> [Excerpted records]
---+---

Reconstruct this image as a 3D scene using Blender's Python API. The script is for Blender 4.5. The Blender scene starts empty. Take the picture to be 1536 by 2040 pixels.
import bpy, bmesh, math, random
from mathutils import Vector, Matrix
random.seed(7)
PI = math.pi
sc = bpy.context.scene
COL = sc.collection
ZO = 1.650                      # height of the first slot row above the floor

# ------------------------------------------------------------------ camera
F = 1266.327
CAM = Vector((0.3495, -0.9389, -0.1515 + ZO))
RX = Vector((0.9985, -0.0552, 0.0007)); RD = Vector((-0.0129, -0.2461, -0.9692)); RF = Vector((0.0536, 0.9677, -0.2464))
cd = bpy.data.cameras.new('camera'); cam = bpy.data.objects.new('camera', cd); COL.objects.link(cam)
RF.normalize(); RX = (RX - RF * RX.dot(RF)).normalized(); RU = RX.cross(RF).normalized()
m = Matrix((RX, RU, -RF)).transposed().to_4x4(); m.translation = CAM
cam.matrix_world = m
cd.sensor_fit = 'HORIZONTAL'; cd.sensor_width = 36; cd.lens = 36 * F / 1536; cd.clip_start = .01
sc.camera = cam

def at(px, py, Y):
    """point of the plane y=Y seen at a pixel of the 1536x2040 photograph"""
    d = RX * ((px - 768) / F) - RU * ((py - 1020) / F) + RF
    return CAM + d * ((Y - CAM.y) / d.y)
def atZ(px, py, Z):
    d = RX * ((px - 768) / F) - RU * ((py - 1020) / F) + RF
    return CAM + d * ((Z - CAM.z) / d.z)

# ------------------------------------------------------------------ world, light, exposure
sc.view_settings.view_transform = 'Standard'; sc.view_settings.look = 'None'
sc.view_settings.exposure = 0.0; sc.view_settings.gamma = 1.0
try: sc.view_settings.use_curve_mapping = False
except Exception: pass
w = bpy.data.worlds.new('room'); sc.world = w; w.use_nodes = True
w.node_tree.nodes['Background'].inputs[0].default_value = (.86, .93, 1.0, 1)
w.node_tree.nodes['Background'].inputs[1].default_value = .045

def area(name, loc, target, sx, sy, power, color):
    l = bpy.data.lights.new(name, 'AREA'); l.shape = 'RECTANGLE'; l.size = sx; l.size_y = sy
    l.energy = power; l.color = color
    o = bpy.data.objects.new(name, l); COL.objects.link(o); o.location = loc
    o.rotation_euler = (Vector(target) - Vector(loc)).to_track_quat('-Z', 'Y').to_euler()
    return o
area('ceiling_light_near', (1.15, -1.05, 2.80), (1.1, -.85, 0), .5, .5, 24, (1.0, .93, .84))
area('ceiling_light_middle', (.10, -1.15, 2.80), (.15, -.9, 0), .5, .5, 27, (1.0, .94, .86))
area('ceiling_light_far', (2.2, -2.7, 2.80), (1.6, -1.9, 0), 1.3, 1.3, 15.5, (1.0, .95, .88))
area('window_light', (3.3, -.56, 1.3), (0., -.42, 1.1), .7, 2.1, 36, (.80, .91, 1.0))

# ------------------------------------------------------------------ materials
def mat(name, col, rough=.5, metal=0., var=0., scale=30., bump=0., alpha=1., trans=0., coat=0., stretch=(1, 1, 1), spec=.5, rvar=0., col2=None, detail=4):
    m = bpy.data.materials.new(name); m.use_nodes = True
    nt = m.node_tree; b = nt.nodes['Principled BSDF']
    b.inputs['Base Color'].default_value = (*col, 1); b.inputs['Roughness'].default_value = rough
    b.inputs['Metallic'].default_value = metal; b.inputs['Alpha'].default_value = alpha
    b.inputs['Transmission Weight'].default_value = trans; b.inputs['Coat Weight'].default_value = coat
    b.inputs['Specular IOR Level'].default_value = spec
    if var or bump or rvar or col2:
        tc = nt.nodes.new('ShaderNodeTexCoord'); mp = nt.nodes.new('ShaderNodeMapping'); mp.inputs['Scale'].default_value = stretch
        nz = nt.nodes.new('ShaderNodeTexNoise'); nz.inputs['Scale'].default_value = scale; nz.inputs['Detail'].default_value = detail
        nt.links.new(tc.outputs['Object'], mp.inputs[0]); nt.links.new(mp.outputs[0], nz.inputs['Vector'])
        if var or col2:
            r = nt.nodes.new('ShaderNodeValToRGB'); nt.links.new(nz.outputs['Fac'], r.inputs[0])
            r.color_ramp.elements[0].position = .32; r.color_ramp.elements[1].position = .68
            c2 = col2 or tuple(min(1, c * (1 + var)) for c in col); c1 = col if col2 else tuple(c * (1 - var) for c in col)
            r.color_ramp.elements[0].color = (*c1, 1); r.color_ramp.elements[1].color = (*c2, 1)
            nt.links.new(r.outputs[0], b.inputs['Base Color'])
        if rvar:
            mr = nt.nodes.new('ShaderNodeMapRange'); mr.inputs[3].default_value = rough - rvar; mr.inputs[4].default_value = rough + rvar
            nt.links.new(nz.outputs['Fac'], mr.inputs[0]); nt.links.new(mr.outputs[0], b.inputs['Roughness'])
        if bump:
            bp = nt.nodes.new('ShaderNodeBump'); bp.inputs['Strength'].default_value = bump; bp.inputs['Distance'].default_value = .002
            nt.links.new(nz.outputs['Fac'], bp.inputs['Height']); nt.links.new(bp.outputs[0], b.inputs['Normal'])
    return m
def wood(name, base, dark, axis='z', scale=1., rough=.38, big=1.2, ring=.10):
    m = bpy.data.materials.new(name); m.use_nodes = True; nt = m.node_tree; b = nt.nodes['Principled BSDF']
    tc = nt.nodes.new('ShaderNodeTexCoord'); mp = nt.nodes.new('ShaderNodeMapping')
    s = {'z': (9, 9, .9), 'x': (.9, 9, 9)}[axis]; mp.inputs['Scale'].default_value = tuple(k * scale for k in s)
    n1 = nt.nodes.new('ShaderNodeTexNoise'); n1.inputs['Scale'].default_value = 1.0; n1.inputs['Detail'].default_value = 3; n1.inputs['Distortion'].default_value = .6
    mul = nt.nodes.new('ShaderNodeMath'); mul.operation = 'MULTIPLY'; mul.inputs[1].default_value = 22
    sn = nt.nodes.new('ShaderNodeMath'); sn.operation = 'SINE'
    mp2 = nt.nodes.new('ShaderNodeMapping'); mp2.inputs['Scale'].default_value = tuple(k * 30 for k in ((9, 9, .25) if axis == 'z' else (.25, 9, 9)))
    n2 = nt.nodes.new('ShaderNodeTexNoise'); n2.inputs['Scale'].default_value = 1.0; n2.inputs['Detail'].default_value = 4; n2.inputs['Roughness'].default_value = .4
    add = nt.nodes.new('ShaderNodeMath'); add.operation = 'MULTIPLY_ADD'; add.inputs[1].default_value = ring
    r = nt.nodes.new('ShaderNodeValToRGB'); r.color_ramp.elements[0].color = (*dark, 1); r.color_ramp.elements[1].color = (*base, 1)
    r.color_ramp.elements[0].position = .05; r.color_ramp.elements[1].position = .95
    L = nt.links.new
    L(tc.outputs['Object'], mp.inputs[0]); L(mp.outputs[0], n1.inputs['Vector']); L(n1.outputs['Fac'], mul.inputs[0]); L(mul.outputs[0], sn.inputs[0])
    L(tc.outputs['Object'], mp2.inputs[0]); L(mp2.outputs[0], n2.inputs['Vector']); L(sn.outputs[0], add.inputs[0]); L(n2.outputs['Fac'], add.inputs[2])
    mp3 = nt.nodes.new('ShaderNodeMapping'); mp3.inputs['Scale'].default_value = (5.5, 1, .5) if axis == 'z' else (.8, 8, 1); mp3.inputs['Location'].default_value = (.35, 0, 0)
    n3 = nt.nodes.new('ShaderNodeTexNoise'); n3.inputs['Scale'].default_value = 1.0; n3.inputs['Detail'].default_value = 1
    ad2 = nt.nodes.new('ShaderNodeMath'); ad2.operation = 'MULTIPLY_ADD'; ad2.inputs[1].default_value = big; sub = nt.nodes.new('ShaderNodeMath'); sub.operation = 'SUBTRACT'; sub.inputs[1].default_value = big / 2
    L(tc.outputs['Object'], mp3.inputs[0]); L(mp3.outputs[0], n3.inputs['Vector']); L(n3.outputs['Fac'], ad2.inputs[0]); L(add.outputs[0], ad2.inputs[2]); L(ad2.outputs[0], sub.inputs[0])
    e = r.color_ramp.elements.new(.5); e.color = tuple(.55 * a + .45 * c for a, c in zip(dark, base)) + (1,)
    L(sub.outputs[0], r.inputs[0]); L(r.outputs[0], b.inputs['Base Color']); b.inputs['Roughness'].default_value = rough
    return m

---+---

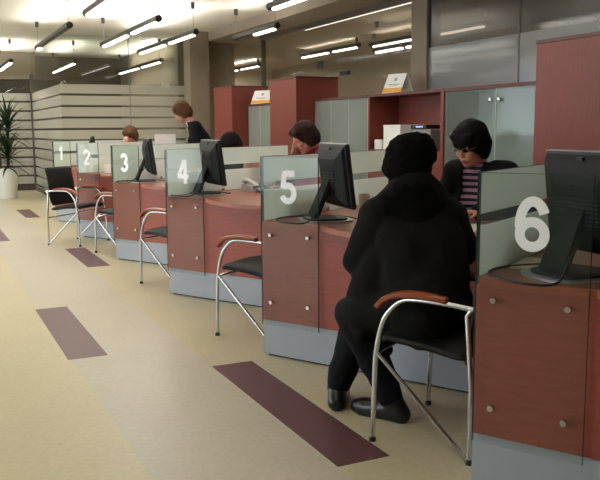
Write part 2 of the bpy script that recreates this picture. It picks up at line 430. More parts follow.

---+---

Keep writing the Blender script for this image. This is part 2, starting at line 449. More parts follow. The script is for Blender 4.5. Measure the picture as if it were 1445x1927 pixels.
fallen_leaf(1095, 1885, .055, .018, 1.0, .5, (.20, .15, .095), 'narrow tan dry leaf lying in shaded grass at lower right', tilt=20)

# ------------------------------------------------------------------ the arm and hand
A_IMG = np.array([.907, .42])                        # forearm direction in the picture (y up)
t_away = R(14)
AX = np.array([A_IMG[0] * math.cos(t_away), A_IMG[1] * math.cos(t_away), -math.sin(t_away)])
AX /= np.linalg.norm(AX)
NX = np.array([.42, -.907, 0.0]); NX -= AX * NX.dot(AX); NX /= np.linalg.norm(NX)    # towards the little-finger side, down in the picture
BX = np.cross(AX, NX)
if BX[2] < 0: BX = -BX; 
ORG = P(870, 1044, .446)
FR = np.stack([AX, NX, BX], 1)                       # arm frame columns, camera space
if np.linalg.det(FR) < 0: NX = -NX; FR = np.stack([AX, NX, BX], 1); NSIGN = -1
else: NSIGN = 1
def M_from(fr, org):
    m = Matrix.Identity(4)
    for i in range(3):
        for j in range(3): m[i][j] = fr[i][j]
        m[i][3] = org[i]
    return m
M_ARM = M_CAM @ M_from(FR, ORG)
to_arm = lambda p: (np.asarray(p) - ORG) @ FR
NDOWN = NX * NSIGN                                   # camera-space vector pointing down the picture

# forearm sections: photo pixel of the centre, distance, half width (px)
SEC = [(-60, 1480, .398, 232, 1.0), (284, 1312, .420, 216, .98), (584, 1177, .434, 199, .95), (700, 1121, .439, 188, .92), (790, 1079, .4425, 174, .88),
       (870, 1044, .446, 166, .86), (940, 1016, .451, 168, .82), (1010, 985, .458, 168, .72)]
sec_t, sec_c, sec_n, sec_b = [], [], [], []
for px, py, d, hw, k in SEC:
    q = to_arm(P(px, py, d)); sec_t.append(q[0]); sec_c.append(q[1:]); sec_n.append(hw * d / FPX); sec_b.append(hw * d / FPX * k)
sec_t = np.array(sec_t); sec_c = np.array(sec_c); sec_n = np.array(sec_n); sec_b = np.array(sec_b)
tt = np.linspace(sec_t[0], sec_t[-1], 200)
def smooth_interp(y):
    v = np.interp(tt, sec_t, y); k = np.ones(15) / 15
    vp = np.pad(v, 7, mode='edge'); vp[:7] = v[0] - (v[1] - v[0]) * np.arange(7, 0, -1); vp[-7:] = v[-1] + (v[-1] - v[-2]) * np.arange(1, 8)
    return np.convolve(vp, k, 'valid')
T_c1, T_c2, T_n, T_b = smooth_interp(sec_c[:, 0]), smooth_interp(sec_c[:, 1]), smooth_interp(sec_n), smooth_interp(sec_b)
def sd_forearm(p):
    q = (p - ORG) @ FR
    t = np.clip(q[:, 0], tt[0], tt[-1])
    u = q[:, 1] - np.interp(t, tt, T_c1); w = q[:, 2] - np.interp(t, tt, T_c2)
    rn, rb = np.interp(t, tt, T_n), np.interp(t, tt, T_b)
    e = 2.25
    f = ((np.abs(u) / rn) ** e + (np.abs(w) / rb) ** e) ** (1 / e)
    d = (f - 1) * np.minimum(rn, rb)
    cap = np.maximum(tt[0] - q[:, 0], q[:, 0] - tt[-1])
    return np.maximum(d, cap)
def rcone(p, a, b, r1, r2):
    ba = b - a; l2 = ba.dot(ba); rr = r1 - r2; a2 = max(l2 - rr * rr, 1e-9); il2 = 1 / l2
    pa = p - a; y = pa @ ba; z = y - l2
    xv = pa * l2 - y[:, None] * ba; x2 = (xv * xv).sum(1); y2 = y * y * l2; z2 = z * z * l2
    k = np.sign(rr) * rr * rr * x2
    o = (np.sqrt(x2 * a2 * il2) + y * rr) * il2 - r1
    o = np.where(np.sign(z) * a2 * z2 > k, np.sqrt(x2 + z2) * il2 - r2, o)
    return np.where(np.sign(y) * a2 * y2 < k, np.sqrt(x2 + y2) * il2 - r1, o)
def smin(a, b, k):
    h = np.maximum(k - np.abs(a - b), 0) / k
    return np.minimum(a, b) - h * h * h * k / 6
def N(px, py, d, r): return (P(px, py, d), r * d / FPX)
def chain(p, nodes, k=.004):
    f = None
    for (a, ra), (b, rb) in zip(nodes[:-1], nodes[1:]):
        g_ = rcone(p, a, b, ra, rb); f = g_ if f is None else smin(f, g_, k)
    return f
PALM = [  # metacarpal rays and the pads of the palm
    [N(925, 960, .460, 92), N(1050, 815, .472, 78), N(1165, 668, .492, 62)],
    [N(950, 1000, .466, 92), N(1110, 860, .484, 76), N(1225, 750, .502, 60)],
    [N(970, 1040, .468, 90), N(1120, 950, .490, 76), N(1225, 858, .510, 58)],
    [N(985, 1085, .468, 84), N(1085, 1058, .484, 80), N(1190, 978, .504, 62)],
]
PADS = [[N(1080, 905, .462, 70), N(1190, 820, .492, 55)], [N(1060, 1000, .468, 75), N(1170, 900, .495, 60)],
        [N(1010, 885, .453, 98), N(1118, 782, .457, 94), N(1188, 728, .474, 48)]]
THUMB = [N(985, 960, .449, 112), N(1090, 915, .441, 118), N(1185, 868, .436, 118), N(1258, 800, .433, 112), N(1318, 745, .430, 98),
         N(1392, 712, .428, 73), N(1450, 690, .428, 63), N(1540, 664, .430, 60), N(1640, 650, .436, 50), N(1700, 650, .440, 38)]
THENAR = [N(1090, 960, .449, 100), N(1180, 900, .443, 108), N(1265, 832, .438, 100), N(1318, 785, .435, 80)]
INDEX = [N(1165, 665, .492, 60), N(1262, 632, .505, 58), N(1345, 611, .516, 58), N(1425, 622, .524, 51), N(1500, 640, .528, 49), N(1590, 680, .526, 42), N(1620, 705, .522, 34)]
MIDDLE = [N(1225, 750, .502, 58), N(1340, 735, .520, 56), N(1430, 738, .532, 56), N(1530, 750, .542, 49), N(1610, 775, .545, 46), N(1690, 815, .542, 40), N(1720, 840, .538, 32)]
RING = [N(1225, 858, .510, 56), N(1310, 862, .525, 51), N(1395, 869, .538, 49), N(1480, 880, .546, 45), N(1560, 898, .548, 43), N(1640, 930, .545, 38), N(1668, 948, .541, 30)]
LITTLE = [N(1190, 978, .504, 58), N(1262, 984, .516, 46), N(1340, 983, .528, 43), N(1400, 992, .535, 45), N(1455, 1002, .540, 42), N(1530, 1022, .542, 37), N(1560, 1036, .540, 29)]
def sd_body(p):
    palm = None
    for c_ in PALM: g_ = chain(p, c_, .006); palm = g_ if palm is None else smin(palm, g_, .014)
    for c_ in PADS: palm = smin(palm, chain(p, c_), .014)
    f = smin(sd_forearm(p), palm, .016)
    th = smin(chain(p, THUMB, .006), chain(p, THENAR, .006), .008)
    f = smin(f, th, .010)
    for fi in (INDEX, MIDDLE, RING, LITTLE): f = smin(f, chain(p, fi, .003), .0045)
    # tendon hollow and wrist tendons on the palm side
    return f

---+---

> [What you are asked to do]
Write down every line of the data above that includes the string "More".

> [Reply to the task]
Write part 2 of the bpy script that recreates this picture. It picks up at line 430. More parts follow.
Keep writing the Blender script for this image. This is part 2, starting at line 449. More parts follow. The script is for Blender 4.5. Measure the picture as if it were 1445x1927 pixels.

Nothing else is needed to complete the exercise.